I’ve heard this advice 100 times, at least.
I suppose I need to hear it 100 times more.
Three //
A writer I follow on Substack recommends a daily writing practice of writing five things. That’s it. No word count. No timer. No other instructions. Just write five things. For the past three days, I’ve been thinking I should try this strategy. Writing five things feels like writing a stream of consciousness—something I used to do on my personal blog—but with bullet points. And hey, three points in, I gotta say: this isn’t so bad. I can hear Summer herself, beckoning me in, the water’s just fine! My fingers are flying across the keyboard, I’m not even second-guessing myself too much. Shoot. Why did I say that? (And so it begins.)
Four //
On Saturday morning, I went to yoga. I typically opt for strength training or HIIT style classes, but I wanted to stay on top of my physical and mental health. I am not going to tell you yoga is changing my life, but I will tell you that I love yoga in a way I didn’t think I ever would. At the start of the class on Saturday, the instructor opened up with a short pep talk.
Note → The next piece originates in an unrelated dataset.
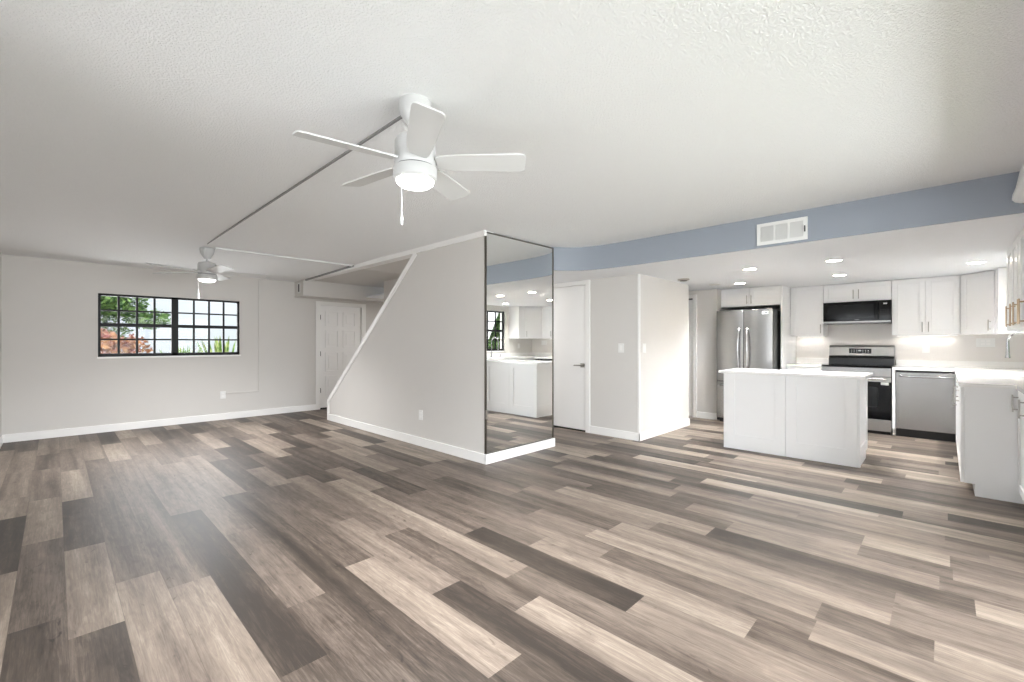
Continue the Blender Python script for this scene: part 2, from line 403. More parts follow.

“A lot of people start doing yoga for what they can get out of it,” she said, “You know—lower blood pressure, less stress, more flexibility, more strength. They want relief from pain. They want better energy. They’ve got their eye on the prize, or what they think the prize is: a successful transaction. If I show up to yoga, this will happen.”
The class listened, silent. I felt that awkward buzz of familiarity, that unsettling feeling like she was talking directly to me, the girl who loves a successful transaction. Is there any better feeling than putting in the work, and reaping the rewards?
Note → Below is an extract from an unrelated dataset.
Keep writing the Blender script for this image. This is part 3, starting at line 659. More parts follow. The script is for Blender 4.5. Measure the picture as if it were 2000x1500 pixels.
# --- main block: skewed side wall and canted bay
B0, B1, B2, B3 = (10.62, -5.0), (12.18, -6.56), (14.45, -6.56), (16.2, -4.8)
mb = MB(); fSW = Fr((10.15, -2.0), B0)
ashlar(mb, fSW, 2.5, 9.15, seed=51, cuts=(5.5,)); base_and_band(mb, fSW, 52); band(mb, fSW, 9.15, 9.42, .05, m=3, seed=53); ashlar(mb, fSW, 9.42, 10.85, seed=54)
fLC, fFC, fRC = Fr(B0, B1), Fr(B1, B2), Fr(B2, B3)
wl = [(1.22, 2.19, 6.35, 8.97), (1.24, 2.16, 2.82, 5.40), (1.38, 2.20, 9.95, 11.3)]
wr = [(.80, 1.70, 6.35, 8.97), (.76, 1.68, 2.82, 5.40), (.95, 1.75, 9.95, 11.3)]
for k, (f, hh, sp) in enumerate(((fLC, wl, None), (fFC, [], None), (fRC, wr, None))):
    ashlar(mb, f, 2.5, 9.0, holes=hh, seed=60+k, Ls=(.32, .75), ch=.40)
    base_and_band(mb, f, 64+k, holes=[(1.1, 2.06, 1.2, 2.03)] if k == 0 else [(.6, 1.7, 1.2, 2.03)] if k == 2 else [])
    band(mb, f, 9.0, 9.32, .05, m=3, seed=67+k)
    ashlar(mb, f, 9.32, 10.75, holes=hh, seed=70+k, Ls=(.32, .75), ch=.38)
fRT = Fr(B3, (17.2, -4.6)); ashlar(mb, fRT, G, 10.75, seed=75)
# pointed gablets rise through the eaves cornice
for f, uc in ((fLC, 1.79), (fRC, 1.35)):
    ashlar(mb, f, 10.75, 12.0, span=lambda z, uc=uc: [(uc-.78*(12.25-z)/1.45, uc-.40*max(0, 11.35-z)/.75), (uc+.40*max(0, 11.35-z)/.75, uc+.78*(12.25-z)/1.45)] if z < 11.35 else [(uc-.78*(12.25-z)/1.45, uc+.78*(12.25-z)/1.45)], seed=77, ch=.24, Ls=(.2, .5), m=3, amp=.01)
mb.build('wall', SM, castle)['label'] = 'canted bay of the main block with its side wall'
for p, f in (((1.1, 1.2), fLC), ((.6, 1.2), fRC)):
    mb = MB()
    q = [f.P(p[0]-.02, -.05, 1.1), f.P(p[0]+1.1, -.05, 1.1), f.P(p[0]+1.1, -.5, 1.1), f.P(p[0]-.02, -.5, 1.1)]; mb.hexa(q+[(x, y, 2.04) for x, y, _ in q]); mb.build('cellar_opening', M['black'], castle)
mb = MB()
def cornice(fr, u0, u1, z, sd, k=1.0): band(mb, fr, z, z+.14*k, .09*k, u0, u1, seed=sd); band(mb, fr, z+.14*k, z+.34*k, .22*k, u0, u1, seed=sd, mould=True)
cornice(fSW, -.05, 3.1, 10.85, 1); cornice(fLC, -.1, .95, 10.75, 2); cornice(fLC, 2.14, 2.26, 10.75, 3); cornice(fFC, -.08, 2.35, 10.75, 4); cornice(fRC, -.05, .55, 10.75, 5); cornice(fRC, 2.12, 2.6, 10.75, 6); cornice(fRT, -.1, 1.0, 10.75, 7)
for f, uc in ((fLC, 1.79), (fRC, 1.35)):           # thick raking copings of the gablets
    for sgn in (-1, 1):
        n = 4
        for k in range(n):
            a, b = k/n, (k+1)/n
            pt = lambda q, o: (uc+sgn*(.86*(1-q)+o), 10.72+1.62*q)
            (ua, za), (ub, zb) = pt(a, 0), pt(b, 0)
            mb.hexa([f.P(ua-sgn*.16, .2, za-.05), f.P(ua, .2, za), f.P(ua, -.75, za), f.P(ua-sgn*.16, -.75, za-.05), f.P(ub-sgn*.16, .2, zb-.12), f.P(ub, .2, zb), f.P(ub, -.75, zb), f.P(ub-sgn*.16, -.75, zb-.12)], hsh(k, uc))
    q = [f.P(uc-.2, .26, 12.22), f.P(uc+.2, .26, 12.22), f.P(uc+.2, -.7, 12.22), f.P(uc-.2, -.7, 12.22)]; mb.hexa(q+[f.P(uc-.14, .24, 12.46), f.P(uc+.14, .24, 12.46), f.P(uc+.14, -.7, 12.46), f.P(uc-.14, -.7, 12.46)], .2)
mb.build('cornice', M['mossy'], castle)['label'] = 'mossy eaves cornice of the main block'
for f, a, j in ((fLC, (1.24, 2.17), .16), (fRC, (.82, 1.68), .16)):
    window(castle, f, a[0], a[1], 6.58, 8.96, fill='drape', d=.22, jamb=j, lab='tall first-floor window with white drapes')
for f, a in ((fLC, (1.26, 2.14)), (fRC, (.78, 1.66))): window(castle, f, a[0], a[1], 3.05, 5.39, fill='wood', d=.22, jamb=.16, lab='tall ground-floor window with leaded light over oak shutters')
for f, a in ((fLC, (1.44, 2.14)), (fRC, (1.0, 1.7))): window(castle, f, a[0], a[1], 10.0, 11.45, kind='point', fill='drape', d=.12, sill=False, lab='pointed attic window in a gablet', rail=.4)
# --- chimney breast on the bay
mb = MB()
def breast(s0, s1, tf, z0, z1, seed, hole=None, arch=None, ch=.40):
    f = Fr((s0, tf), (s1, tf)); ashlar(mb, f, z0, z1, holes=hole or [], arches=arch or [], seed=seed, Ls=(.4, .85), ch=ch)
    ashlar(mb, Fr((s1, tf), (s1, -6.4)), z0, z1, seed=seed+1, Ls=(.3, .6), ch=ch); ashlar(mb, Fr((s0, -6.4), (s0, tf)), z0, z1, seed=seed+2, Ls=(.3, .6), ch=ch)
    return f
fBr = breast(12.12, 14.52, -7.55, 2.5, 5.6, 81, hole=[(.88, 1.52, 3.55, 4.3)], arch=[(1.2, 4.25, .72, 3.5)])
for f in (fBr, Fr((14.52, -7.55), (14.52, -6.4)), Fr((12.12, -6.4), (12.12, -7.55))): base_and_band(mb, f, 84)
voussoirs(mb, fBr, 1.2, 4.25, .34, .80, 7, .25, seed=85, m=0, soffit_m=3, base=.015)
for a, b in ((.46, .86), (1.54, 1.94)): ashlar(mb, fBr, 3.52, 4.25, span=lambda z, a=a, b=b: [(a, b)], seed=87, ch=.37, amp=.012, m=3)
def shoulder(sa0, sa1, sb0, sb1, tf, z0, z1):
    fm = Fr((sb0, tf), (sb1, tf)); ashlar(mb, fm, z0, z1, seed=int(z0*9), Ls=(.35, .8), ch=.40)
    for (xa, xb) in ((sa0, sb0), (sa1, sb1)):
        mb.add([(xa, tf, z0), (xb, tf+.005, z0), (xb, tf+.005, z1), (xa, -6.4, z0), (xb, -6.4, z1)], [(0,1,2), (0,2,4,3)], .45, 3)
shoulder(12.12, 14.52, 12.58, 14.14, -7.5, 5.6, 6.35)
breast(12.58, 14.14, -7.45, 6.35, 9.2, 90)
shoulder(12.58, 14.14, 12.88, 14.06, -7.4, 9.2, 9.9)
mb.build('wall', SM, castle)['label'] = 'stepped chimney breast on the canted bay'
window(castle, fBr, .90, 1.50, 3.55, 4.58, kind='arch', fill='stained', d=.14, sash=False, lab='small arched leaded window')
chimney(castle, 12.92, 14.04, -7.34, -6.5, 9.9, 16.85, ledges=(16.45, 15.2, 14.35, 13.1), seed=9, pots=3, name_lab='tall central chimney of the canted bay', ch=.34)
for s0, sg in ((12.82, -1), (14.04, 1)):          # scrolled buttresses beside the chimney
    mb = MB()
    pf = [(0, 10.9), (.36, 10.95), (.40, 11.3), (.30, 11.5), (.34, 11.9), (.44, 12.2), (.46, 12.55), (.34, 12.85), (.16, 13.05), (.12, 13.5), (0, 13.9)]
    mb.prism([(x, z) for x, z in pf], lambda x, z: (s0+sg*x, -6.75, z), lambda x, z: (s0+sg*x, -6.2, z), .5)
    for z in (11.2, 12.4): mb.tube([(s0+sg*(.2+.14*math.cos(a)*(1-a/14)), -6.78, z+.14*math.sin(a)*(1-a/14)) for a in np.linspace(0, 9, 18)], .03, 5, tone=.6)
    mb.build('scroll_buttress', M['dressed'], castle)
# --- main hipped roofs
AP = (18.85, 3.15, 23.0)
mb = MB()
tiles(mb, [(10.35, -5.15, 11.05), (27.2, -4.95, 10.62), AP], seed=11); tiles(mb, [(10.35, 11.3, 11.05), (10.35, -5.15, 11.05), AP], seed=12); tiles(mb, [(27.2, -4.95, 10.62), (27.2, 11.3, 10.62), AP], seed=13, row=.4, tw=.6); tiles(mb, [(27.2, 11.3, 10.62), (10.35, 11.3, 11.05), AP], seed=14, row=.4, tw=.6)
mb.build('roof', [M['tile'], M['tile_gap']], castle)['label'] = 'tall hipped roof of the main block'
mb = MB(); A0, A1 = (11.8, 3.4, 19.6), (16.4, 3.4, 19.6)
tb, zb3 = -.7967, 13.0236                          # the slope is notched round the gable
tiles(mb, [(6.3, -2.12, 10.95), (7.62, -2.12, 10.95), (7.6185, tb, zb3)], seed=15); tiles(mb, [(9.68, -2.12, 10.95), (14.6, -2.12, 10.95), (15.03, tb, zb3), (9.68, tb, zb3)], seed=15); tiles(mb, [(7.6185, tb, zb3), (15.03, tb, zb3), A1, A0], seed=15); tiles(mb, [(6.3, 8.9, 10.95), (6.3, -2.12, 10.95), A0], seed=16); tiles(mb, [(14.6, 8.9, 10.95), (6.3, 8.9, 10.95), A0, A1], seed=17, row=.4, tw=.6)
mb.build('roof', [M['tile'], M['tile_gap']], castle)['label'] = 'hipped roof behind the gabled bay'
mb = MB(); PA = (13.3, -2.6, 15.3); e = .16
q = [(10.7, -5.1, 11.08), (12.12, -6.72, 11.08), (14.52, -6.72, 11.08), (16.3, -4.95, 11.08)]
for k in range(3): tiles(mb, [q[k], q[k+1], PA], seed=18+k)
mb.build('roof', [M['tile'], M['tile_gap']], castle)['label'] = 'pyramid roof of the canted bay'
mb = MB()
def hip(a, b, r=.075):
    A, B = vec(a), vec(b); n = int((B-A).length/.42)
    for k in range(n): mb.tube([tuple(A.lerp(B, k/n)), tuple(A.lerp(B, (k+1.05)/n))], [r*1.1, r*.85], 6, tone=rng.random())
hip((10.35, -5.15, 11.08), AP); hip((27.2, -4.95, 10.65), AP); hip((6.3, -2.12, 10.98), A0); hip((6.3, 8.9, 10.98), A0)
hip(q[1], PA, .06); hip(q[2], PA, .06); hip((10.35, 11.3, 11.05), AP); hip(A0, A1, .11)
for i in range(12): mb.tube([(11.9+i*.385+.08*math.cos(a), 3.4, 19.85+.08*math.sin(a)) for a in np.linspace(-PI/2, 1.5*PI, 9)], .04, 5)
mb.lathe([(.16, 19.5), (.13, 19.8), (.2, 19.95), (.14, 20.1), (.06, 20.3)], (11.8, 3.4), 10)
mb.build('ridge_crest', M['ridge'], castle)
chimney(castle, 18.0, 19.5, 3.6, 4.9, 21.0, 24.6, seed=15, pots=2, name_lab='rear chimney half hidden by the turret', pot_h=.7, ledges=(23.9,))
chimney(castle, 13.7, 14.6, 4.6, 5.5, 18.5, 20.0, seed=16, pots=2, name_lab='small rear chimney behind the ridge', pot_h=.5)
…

“But you see,” she continued, “When we keep our eyes on the transaction, we miss the best thing yoga has to offer: space on the mat.”
Five //
The transactions of public writing are inevitable. You send out an email; people either read it, or they don’t. You share your writing online and in print; people either like and comment and share, or they don’t.
Lately I’ve been getting wrapped up in these transactions. Not feeling like my writing is “good enough” or worthy of being read – I mean, who am I? I don’t have a fancy book deal or a large social media following. Does anyone even care what I have to say? This thought process is spiraling and typically doesn’t end on a positive note. When I experience this, I remind myself: don’t get caught up in the transactions. Don’t let platform-building be your lighthouse. Don’t let the book deal, or lack thereof, keep you from showing up. Don’t let the numbers and metrics steer you away from the real prize. The best thing writing has to offer is the best thing yoga has to offer: space on a blank page.